I think saying they got fucked was probably a bad choice of words. But most of the people leaving aren't doing so because its a hellhole like (insert midwest rust belt town that most TGR types would be like fuck that to). IME, they are leaving because it no longer works out, typically financially for them, so to say they also need to be the ones who take the high road and take the financial hit of selling at a discount on top of being forced to leave seems like passing a share of the blame only to assuage the guilt of the displacers. Basically its not a 50/50 equal blame share, not even close.
How big does the community have to be before I can move there and have an opinion or take action on existing or developing housing affordability, worker pay or other structural issues driving local income inequality and quality of life issues?
I left a mountain town 24 years ago because I couldn't afford to buy a home there on the existing salaries. None of this is new. I get that things have accelerated dramatically in the last 2 years, but acting like it is the work from home crowd that has destroyed your paradise is pretty weird.
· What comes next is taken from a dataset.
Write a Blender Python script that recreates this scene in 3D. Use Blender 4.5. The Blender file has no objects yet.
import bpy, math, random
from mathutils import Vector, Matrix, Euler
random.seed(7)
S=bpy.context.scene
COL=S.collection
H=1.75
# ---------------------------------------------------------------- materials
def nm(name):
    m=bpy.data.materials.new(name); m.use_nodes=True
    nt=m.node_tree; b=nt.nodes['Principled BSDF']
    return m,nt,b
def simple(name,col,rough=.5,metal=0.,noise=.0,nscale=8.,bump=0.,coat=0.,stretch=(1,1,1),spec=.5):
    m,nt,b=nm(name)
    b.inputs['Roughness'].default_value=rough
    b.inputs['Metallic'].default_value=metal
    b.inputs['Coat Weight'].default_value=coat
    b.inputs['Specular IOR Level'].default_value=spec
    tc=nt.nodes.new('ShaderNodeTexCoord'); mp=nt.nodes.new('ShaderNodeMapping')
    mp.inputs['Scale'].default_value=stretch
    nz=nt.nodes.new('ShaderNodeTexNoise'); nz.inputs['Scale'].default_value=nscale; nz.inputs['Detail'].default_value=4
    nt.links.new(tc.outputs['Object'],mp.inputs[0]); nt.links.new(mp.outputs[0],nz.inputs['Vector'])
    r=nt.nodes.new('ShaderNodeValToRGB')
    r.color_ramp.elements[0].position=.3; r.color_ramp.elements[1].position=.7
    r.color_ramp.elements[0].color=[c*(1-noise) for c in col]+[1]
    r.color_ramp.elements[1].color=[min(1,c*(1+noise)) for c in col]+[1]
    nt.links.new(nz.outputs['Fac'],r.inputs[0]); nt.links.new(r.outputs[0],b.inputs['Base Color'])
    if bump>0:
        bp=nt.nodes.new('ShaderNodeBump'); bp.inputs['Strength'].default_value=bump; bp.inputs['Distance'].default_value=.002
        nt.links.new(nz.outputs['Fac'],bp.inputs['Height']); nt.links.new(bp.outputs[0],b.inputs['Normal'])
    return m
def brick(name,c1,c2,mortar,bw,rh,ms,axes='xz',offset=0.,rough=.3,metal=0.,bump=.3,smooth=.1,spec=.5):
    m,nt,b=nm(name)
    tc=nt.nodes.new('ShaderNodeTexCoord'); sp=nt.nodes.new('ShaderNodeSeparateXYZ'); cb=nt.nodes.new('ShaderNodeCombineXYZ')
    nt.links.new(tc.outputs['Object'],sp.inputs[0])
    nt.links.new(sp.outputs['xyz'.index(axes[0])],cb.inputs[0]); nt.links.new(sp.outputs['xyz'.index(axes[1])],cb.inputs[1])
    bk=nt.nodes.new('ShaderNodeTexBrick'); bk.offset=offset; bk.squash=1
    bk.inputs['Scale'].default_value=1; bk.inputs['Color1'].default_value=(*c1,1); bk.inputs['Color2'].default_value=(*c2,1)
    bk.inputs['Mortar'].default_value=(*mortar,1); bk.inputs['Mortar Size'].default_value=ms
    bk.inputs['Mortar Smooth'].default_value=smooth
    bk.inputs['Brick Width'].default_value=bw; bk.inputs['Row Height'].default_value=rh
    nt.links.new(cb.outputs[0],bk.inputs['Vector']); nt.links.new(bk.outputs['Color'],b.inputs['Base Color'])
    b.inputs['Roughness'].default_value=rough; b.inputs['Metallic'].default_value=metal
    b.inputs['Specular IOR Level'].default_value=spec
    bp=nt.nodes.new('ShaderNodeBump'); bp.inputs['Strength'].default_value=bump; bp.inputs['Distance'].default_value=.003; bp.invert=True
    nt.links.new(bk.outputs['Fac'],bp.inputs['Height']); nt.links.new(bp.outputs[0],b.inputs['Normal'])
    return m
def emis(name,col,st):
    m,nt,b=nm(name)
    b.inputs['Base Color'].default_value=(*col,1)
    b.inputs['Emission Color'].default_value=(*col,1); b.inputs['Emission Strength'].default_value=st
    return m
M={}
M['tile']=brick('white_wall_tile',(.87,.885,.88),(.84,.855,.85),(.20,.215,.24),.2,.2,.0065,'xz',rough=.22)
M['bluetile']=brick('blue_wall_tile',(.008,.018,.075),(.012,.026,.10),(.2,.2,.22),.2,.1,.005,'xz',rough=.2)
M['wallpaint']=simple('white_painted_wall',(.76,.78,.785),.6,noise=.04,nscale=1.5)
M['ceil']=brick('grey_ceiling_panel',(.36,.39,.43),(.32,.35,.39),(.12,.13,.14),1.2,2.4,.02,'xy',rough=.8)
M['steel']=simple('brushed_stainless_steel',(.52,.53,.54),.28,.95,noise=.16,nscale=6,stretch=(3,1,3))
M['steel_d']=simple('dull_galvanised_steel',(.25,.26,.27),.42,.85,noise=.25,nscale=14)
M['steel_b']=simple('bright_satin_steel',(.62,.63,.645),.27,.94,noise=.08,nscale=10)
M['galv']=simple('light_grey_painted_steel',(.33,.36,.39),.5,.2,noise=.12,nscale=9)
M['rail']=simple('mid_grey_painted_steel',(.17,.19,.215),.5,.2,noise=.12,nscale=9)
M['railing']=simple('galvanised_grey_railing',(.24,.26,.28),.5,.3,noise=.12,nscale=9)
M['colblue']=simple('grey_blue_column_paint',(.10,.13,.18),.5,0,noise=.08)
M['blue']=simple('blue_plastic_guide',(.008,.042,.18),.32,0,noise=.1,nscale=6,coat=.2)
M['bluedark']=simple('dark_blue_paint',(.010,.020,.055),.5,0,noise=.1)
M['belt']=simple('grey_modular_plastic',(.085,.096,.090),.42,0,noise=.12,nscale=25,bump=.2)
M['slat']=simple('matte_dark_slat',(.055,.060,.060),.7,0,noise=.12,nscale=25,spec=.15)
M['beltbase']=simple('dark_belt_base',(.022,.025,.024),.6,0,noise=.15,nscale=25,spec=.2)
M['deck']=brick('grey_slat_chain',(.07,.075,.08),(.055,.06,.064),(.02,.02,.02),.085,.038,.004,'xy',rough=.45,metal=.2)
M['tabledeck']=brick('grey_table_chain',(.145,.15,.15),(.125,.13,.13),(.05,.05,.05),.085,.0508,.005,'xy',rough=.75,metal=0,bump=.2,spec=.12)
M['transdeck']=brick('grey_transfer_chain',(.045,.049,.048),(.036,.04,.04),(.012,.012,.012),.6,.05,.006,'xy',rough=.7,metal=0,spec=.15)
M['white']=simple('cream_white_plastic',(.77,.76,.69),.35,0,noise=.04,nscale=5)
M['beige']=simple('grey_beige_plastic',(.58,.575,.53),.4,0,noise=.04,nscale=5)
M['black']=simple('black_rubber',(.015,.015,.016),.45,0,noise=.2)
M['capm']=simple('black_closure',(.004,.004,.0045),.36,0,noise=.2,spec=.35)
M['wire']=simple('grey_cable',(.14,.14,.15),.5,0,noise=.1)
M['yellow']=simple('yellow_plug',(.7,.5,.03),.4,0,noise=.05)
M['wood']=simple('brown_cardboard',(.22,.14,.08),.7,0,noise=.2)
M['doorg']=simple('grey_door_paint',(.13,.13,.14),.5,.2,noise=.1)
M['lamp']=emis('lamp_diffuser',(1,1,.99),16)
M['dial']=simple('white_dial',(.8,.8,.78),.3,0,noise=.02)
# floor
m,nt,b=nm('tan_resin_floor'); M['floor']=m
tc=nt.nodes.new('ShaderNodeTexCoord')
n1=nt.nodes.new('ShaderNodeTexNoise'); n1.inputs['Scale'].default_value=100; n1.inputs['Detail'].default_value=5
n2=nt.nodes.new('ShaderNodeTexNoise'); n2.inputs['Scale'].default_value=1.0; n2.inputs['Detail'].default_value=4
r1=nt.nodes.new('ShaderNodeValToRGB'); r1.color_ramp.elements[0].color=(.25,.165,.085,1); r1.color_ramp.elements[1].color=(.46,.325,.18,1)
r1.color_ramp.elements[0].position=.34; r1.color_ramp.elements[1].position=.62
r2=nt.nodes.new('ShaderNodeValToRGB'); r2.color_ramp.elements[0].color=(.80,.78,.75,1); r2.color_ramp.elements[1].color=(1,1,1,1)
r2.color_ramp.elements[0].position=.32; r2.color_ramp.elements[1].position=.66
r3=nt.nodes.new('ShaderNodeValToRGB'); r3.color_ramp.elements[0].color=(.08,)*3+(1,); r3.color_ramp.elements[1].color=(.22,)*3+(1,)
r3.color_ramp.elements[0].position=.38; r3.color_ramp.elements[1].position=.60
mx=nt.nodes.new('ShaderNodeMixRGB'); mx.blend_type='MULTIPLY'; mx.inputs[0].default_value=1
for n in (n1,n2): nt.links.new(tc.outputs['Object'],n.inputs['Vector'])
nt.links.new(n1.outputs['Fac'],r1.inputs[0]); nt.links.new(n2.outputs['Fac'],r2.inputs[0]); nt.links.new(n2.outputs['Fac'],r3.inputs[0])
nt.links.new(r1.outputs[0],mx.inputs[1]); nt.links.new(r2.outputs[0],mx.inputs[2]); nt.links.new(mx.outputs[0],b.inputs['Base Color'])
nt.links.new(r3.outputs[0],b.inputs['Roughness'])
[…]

Not one person has suggested that the sellers should take the high road. What people are saying is that it's a weird position to excoriate the buyers who have the money to buy, as if they should stay somewhere else, yet treat the sellers with kid gloves. If the sellers are allowed to complain about "the current situation" while at the same time getting top dollar for their property, why can't the buyers pay that top dollar, yet complain about "the current situation". THAT is what people are getting at, IMO.
Everyone has the right to complain. But the court of TGR will determine parties eligible to exercise that right.